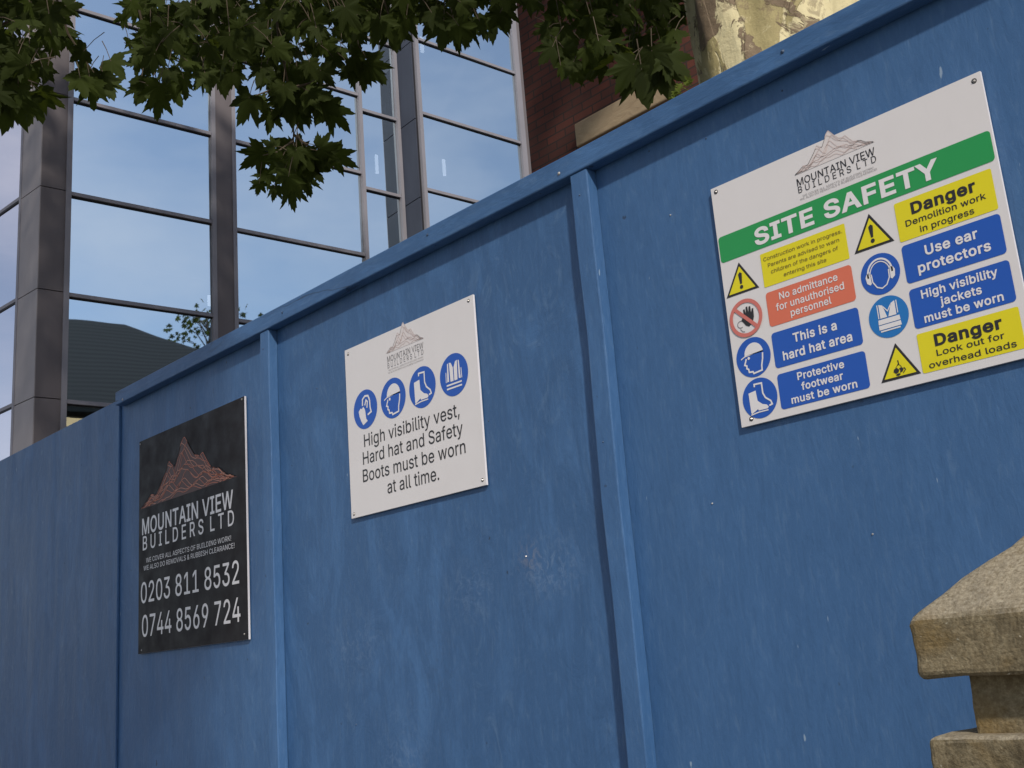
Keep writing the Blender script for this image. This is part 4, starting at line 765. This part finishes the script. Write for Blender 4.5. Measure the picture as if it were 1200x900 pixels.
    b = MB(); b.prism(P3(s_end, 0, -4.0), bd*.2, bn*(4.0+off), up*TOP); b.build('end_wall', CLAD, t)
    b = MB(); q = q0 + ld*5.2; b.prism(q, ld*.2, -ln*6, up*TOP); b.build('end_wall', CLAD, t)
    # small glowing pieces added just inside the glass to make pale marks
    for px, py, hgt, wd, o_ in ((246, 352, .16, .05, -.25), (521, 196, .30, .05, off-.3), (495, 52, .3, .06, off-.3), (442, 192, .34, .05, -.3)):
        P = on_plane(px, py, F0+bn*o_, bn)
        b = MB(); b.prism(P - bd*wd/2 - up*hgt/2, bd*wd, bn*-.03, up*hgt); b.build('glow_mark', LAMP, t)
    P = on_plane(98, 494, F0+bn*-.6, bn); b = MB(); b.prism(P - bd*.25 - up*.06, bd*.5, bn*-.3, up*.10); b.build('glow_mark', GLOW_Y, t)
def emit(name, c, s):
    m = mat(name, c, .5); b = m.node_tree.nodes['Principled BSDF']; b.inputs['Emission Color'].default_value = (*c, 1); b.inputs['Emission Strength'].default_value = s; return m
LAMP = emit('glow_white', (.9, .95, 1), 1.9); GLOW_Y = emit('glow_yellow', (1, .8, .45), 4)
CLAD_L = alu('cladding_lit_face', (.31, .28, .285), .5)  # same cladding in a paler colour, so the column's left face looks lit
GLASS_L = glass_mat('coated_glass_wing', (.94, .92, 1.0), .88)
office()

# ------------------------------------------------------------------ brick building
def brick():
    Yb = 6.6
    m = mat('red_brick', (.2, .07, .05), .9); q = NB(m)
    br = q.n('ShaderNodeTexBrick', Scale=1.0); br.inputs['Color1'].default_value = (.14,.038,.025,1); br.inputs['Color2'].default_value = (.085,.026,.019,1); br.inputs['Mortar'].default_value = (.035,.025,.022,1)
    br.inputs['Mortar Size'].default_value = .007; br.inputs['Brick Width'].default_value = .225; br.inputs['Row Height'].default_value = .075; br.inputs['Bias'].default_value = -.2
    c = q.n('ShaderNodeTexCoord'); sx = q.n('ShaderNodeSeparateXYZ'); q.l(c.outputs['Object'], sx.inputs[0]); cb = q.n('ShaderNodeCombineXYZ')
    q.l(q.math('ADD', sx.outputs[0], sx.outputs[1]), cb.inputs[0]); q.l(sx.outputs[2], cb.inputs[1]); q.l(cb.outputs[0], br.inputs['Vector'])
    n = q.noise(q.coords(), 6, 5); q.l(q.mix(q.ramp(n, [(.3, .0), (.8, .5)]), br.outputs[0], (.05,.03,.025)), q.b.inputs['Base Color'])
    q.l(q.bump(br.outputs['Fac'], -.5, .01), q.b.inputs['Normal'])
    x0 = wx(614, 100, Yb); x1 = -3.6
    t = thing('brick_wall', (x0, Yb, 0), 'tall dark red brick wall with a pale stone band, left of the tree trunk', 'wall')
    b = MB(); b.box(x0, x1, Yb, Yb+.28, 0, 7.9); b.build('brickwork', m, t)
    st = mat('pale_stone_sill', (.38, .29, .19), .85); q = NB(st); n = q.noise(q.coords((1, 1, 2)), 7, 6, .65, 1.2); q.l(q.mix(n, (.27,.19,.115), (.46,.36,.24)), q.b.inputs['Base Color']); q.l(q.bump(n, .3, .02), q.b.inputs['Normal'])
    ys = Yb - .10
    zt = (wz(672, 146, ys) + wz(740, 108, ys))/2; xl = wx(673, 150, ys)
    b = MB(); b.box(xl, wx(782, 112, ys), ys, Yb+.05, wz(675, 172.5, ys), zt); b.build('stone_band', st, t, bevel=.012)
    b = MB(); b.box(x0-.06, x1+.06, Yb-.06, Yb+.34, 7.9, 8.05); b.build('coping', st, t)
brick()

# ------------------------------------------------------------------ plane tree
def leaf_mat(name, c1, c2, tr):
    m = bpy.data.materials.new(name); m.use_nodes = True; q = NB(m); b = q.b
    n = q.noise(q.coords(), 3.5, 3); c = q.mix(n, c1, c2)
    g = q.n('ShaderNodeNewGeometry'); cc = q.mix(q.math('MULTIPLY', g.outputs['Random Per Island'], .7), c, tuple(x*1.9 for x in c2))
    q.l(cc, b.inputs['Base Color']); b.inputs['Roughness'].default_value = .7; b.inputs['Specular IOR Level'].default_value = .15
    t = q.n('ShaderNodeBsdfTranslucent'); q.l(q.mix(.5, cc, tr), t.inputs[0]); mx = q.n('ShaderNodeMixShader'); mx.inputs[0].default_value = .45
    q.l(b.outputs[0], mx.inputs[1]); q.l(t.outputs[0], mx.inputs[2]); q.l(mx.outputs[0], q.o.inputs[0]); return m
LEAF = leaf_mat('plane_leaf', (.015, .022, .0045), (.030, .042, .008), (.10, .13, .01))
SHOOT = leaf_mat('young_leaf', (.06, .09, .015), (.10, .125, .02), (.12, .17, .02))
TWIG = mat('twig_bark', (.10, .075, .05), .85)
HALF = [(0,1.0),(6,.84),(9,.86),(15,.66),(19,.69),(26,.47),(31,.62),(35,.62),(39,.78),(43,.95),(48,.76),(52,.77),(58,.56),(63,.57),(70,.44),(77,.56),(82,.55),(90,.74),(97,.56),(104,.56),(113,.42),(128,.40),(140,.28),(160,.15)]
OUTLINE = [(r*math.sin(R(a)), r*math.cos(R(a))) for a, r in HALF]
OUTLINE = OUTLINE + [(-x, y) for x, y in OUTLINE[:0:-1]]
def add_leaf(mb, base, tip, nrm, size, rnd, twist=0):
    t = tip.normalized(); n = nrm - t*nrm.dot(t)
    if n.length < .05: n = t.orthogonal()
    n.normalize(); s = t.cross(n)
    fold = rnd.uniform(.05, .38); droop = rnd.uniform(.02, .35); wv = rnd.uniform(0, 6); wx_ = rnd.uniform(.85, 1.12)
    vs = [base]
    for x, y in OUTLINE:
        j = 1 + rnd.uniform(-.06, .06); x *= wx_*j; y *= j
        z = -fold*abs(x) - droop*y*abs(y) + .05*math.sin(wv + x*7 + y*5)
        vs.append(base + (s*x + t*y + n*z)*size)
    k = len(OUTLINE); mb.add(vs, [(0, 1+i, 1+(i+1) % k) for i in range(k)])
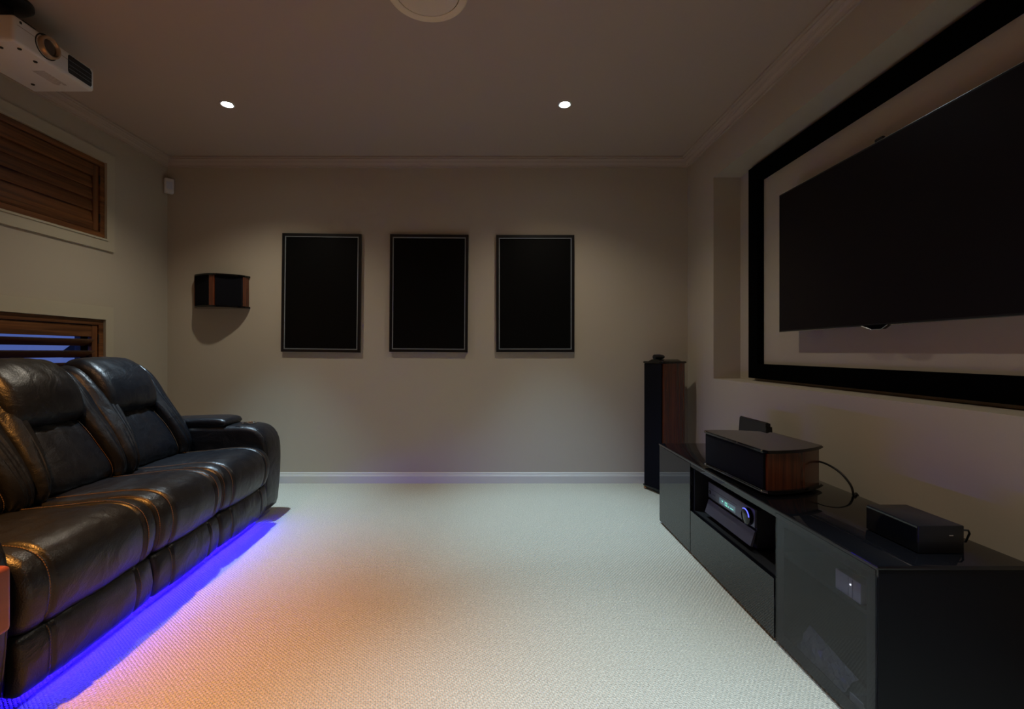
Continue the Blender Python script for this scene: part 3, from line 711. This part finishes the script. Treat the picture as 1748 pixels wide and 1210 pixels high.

▬▬▬▬▬▬

■ Request: Print the listing above in full, exactly as written. Omit any pictures.

■ Solution to this exercise:
Keep writing the Blender script for this image. This is part 4, starting at line 765. This part finishes the script. Write for Blender 4.5. Measure the picture as if it were 1200x900 pixels.
    b = MB(); b.prism(P3(s_end, 0, -4.0), bd*.2, bn*(4.0+off), up*TOP); b.build('end_wall', CLAD, t)
    b = MB(); q = q0 + ld*5.2; b.prism(q, ld*.2, -ln*6, up*TOP); b.build('end_wall', CLAD, t)
    # small glowing pieces added just inside the glass to make pale marks
    for px, py, hgt, wd, o_ in ((246, 352, .16, .05, -.25), (521, 196, .30, .05, off-.3), (495, 52, .3, .06, off-.3), (442, 192, .34, .05, -.3)):
        P = on_plane(px, py, F0+bn*o_, bn)
        b = MB(); b.prism(P - bd*wd/2 - up*hgt/2, bd*wd, bn*-.03, up*hgt); b.build('glow_mark', LAMP, t)
    P = on_plane(98, 494, F0+bn*-.6, bn); b = MB(); b.prism(P - bd*.25 - up*.06, bd*.5, bn*-.3, up*.10); b.build('glow_mark', GLOW_Y, t)
def emit(name, c, s):
    m = mat(name, c, .5); b = m.node_tree.nodes['Principled BSDF']; b.inputs['Emission Color'].default_value = (*c, 1); b.inputs['Emission Strength'].default_value = s; return m
LAMP = emit('glow_white', (.9, .95, 1), 1.9); GLOW_Y = emit('glow_yellow', (1, .8, .45), 4)
CLAD_L = alu('cladding_lit_face', (.31, .28, .285), .5)  # same cladding in a paler colour, so the column's left face looks lit
GLASS_L = glass_mat('coated_glass_wing', (.94, .92, 1.0), .88)
office()

# ------------------------------------------------------------------ brick building
def brick():
    Yb = 6.6
    m = mat('red_brick', (.2, .07, .05), .9); q = NB(m)
    br = q.n('ShaderNodeTexBrick', Scale=1.0); br.inputs['Color1'].default_value = (.14,.038,.025,1); br.inputs['Color2'].default_value = (.085,.026,.019,1); br.inputs['Mortar'].default_value = (.035,.025,.022,1)
    br.inputs['Mortar Size'].default_value = .007; br.inputs['Brick Width'].default_value = .225; br.inputs['Row Height'].default_value = .075; br.inputs['Bias'].default_value = -.2
    c = q.n('ShaderNodeTexCoord'); sx = q.n('ShaderNodeSeparateXYZ'); q.l(c.outputs['Object'], sx.inputs[0]); cb = q.n('ShaderNodeCombineXYZ')
    q.l(q.math('ADD', sx.outputs[0], sx.outputs[1]), cb.inputs[0]); q.l(sx.outputs[2], cb.inputs[1]); q.l(cb.outputs[0], br.inputs['Vector'])
    n = q.noise(q.coords(), 6, 5); q.l(q.mix(q.ramp(n, [(.3, .0), (.8, .5)]), br.outputs[0], (.05,.03,.025)), q.b.inputs['Base Color'])
    q.l(q.bump(br.outputs['Fac'], -.5, .01), q.b.inputs['Normal'])
    x0 = wx(614, 100, Yb); x1 = -3.6
    t = thing('brick_wall', (x0, Yb, 0), 'tall dark red brick wall with a pale stone band, left of the tree trunk', 'wall')
    b = MB(); b.box(x0, x1, Yb, Yb+.28, 0, 7.9); b.build('brickwork', m, t)
    st = mat('pale_stone_sill', (.38, .29, .19), .85); q = NB(st); n = q.noise(q.coords((1, 1, 2)), 7, 6, .65, 1.2); q.l(q.mix(n, (.27,.19,.115), (.46,.36,.24)), q.b.inputs['Base Color']); q.l(q.bump(n, .3, .02), q.b.inputs['Normal'])
    ys = Yb - .10
    zt = (wz(672, 146, ys) + wz(740, 108, ys))/2; xl = wx(673, 150, ys)
    b = MB(); b.box(xl, wx(782, 112, ys), ys, Yb+.05, wz(675, 172.5, ys), zt); b.build('stone_band', st, t, bevel=.012)
    b = MB(); b.box(x0-.06, x1+.06, Yb-.06, Yb+.34, 7.9, 8.05); b.build('coping', st, t)
brick()

# ------------------------------------------------------------------ plane tree
def leaf_mat(name, c1, c2, tr):
    m = bpy.data.materials.new(name); m.use_nodes = True; q = NB(m); b = q.b
    n = q.noise(q.coords(), 3.5, 3); c = q.mix(n, c1, c2)
    g = q.n('ShaderNodeNewGeometry'); cc = q.mix(q.math('MULTIPLY', g.outputs['Random Per Island'], .7), c, tuple(x*1.9 for x in c2))
    q.l(cc, b.inputs['Base Color']); b.inputs['Roughness'].default_value = .7; b.inputs['Specular IOR Level'].default_value = .15
    t = q.n('ShaderNodeBsdfTranslucent'); q.l(q.mix(.5, cc, tr), t.inputs[0]); mx = q.n('ShaderNodeMixShader'); mx.inputs[0].default_value = .45
    q.l(b.outputs[0], mx.inputs[1]); q.l(t.outputs[0], mx.inputs[2]); q.l(mx.outputs[0], q.o.inputs[0]); return m
LEAF = leaf_mat('plane_leaf', (.015, .022, .0045), (.030, .042, .008), (.10, .13, .01))
SHOOT = leaf_mat('young_leaf', (.06, .09, .015), (.10, .125, .02), (.12, .17, .02))
TWIG = mat('twig_bark', (.10, .075, .05), .85)
HALF = [(0,1.0),(6,.84),(9,.86),(15,.66),(19,.69),(26,.47),(31,.62),(35,.62),(39,.78),(43,.95),(48,.76),(52,.77),(58,.56),(63,.57),(70,.44),(77,.56),(82,.55),(90,.74),(97,.56),(104,.56),(113,.42),(128,.40),(140,.28),(160,.15)]
OUTLINE = [(r*math.sin(R(a)), r*math.cos(R(a))) for a, r in HALF]
OUTLINE = OUTLINE + [(-x, y) for x, y in OUTLINE[:0:-1]]
def add_leaf(mb, base, tip, nrm, size, rnd, twist=0):
    t = tip.normalized(); n = nrm - t*nrm.dot(t)
    if n.length < .05: n = t.orthogonal()
    n.normalize(); s = t.cross(n)
    fold = rnd.uniform(.05, .38); droop = rnd.uniform(.02, .35); wv = rnd.uniform(0, 6); wx_ = rnd.uniform(.85, 1.12)
    vs = [base]
    for x, y in OUTLINE:
        j = 1 + rnd.uniform(-.06, .06); x *= wx_*j; y *= j
        z = -fold*abs(x) - droop*y*abs(y) + .05*math.sin(wv + x*7 + y*5)
        vs.append(base + (s*x + t*y + n*z)*size)
    k = len(OUTLINE); mb.add(vs, [(0, 1+i, 1+(i+1) % k) for i in range(k)])
Continue the Blender Python script for this scene: part 3, from line 711. This part finishes the script. Treat the picture as 1748 pixels wide and 1210 pixels high.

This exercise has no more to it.